═══ Task data ═══
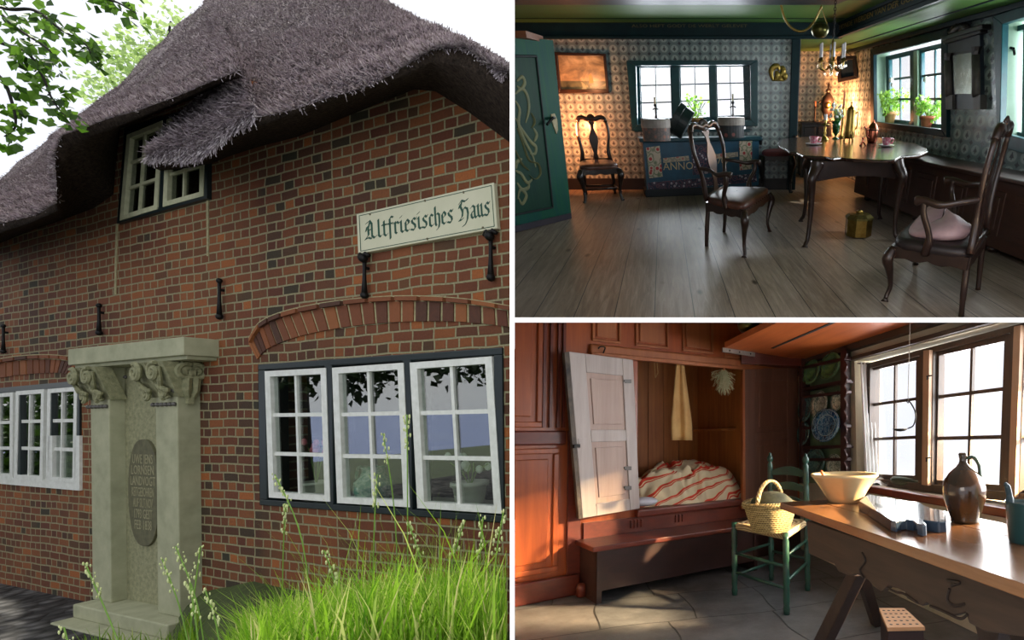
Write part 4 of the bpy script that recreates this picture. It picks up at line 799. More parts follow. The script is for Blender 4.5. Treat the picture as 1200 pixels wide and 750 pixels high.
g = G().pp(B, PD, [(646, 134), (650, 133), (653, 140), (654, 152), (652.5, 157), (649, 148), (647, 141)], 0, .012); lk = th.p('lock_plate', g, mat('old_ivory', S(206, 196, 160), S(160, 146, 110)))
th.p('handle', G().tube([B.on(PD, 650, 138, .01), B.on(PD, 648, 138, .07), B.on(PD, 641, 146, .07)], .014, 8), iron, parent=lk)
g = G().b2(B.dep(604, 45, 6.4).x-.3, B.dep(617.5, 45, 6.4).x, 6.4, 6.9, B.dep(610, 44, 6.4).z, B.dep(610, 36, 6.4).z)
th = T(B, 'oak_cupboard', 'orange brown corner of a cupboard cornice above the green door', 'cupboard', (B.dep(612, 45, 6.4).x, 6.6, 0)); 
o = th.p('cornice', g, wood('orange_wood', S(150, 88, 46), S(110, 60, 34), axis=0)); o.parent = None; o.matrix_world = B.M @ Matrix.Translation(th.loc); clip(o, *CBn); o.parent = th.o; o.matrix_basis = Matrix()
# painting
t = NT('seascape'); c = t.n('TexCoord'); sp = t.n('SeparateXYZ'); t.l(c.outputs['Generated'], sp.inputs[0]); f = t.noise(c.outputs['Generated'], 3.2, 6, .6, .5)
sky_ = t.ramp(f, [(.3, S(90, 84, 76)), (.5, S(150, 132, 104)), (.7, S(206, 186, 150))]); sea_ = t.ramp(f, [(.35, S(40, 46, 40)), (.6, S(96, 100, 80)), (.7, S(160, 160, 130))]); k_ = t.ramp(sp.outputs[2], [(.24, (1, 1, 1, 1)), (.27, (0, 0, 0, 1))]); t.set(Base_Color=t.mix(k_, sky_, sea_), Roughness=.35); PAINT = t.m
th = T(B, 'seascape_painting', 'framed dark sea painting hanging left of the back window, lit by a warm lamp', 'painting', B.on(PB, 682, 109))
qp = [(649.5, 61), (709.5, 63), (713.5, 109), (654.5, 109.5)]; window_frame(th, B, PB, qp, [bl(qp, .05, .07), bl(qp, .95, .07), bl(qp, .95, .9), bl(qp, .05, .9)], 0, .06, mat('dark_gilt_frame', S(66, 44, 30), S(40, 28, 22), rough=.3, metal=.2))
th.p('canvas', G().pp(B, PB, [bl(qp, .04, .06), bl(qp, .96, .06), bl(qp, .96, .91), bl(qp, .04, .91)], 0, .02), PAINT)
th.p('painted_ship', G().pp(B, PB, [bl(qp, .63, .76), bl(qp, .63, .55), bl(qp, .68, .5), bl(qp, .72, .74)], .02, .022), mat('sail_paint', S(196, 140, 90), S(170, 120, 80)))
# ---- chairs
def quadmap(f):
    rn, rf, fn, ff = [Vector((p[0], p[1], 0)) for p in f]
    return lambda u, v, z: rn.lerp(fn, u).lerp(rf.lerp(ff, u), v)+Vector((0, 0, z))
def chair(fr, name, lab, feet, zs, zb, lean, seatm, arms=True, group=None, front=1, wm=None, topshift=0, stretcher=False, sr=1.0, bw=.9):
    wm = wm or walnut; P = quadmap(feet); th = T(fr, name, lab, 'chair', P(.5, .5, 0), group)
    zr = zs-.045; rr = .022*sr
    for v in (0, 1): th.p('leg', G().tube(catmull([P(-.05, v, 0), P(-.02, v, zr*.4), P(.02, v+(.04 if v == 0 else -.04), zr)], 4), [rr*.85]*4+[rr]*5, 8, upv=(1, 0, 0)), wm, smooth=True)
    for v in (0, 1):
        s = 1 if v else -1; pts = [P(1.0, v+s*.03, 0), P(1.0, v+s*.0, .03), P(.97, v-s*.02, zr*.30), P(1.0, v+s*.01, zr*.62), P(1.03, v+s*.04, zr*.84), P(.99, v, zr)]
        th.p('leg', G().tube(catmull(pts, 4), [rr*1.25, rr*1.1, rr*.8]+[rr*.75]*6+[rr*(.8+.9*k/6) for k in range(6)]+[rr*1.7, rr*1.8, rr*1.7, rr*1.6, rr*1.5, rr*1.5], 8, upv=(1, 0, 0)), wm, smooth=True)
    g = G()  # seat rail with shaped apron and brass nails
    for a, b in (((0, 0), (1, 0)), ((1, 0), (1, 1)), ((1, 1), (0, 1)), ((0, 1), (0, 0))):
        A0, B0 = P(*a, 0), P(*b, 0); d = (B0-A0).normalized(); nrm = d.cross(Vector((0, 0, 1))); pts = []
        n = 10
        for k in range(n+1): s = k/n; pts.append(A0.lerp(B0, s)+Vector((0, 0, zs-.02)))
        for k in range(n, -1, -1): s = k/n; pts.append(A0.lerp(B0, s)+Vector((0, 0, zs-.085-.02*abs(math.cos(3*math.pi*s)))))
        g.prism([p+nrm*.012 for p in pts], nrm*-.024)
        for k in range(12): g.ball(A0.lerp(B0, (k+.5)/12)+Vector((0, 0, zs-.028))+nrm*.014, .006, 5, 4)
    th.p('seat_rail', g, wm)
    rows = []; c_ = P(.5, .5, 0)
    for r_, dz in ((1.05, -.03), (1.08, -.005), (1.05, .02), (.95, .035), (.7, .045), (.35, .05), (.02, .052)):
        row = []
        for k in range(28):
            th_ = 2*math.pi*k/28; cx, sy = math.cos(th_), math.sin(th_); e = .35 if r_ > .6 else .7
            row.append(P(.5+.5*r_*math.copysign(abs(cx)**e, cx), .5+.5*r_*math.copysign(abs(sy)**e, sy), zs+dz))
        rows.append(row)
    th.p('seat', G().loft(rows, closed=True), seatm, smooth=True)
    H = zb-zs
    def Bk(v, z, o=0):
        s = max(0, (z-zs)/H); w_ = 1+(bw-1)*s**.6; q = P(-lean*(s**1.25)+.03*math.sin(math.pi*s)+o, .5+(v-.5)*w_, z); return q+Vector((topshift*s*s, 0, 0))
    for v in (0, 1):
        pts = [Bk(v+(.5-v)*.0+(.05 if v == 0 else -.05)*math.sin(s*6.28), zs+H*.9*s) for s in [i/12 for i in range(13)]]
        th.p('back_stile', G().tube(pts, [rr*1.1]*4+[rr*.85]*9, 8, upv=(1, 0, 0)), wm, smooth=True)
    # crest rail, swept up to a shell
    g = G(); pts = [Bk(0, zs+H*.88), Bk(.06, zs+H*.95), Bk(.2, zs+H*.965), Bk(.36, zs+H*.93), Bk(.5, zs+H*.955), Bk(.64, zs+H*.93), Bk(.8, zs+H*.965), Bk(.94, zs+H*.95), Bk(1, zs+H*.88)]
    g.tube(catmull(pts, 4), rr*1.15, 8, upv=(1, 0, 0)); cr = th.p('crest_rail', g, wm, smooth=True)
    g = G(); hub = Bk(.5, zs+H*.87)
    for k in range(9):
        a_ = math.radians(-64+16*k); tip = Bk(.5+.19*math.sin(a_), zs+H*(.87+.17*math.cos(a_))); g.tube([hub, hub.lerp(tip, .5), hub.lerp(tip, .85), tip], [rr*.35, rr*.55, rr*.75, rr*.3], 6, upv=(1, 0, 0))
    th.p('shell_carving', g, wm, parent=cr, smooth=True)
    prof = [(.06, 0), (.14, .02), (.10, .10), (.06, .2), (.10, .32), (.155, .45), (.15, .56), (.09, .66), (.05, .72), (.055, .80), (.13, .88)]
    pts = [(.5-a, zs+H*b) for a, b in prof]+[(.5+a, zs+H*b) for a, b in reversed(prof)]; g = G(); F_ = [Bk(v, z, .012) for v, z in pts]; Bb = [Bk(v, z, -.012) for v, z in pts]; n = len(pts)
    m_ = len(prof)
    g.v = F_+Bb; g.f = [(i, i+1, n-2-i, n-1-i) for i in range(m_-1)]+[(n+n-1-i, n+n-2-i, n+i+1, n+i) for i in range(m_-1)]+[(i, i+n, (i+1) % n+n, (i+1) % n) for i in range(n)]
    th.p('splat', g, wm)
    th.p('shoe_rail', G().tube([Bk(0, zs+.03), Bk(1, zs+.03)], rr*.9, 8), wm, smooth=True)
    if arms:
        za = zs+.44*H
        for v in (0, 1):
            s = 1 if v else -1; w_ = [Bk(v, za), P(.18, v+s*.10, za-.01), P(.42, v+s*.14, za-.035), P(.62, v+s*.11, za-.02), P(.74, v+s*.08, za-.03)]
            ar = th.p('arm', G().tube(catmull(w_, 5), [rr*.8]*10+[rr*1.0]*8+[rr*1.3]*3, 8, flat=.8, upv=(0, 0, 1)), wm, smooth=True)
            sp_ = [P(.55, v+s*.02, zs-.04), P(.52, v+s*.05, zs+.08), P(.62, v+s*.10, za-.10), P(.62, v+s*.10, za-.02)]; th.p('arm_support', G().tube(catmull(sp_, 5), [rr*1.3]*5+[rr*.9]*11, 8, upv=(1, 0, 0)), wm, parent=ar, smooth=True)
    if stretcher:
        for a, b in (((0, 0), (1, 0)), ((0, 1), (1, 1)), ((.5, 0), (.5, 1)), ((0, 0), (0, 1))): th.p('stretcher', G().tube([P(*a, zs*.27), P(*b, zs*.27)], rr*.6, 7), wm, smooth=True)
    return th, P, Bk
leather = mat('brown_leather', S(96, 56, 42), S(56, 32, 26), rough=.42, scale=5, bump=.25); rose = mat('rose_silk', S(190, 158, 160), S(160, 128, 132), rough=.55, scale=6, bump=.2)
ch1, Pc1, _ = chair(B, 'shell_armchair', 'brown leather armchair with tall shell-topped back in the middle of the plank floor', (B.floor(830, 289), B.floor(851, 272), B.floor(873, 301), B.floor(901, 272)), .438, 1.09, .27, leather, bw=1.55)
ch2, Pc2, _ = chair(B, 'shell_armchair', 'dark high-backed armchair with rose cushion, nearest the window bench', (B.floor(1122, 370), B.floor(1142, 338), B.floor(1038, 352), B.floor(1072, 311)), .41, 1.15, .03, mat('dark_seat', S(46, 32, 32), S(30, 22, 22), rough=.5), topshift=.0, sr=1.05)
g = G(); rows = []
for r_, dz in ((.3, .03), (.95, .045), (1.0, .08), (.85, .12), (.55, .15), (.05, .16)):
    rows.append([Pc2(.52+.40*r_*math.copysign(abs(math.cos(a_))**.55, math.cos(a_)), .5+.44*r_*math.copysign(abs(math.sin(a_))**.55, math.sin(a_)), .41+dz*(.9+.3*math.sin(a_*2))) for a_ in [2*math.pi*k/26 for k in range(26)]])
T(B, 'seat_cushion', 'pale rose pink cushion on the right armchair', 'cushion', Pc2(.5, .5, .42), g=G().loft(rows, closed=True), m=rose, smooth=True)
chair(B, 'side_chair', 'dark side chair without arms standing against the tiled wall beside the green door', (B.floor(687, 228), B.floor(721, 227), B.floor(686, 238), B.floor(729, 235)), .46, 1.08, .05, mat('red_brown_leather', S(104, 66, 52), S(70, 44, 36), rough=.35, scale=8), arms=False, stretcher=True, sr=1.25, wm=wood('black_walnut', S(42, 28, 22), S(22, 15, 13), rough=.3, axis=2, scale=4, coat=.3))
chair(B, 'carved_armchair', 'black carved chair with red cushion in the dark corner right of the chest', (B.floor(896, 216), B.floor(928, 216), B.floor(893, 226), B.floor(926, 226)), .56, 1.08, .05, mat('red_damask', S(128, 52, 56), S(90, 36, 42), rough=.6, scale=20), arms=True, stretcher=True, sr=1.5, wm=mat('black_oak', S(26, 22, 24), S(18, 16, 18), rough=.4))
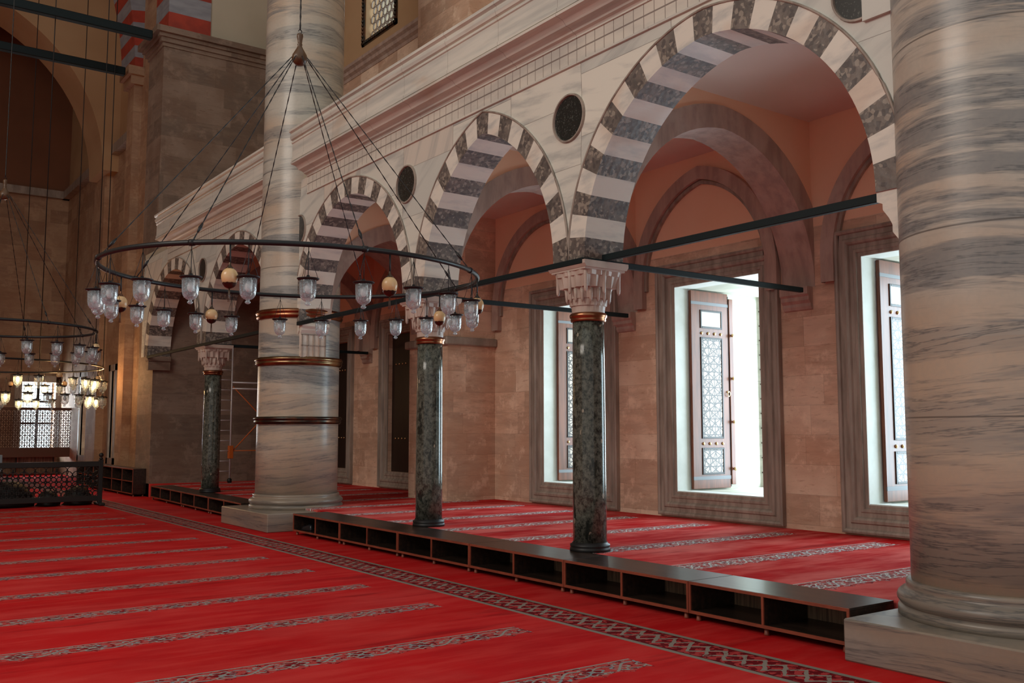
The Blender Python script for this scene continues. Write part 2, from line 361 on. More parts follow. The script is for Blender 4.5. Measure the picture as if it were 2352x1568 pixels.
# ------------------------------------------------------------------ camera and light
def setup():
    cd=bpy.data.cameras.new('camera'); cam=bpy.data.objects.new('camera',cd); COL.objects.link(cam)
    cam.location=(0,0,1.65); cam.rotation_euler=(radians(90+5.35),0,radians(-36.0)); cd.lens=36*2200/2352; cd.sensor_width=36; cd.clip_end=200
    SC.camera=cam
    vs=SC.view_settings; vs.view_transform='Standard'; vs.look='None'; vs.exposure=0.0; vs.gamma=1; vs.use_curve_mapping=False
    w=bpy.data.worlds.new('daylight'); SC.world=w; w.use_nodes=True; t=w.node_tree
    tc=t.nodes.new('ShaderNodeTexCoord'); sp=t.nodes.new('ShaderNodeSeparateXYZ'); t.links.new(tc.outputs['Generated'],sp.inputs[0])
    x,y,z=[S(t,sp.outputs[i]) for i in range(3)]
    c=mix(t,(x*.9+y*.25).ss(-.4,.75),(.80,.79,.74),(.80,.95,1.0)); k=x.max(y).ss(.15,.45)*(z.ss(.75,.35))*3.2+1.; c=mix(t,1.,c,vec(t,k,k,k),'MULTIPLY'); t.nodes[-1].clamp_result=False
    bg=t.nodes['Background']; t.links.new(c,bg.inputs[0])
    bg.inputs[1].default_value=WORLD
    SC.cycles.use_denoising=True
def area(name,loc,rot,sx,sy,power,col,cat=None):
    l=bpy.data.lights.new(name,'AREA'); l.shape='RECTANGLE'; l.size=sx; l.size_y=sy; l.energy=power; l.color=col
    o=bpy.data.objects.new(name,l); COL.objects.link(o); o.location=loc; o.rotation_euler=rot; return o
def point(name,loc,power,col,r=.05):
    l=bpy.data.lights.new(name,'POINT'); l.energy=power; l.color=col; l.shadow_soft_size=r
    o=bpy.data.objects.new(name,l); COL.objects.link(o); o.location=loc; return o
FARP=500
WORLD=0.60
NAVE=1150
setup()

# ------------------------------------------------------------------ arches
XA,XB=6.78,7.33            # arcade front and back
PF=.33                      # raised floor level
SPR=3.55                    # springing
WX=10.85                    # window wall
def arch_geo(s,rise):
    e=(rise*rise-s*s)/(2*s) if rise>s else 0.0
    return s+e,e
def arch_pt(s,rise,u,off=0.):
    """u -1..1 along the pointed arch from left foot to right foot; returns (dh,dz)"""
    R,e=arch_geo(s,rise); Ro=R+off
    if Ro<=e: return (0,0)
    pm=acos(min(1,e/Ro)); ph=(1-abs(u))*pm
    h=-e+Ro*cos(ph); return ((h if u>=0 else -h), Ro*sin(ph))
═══
#### The problem:
Using the entries above, return each line that includes the word "script".

#### Correct response:
Write part 4 of the bpy script that recreates this picture. It picks up at line 799. More parts follow. The script is for Blender 4.5. Treat the picture as 1200 pixels wide and 750 pixels high.
The Blender Python script for this scene continues. Write part 2, from line 361 on. More parts follow. The script is for Blender 4.5. Measure the picture as if it were 2352x1568 pixels.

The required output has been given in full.